Per serving 375 calories, 18 g fat, 4 g sat fat, 858 mg sodium


  • 2 (10 ounce) packages frozen spinach, thawed
  • 1 tablespoon olive oil
  • 1/4 cup minced shallots
  • 2 teaspoons minced garlic
  • 5 sun-dried tomatoes, chopped
  • 1/4 teaspoon red pepper flakes
  • 1/2 teaspoon salt
  • 1/4 teaspoon black pepper
  • 1/2 cup part-skim ricotta cheese
  • 4 (6-ounce) salmon fillets, rinsed and patted dry
  1. Preheat oven to 350 degrees. Using your hands, squeeze spinach of all excess liquid.

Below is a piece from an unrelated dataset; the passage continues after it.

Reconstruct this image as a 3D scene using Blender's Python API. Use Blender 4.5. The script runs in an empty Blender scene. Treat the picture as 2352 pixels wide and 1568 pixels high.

  2. Heat olive oil in a large skillet over medium heat. Add shallots and cook for 3 minutes until they begin to soften. Add garlic and cook for 1 minute more. Add spinach, sun-dried tomatoes, red pepper flakes, salt and pepper and cook an additional 2 minutes. Remove from heat and let cool approximately 10 minutes. Add ricotta and stir to combine. Season with additional salt and pepper to taste.
  3. Using your hands, pack approximately 1/2 cup spinach mixture on top of each salmon fillet, forming mixture to the shape of the fillet.
  4. Place fillets on a rimmed baking sheet or glass baking dish and bake for 15 minutes, until salmon is cooked through.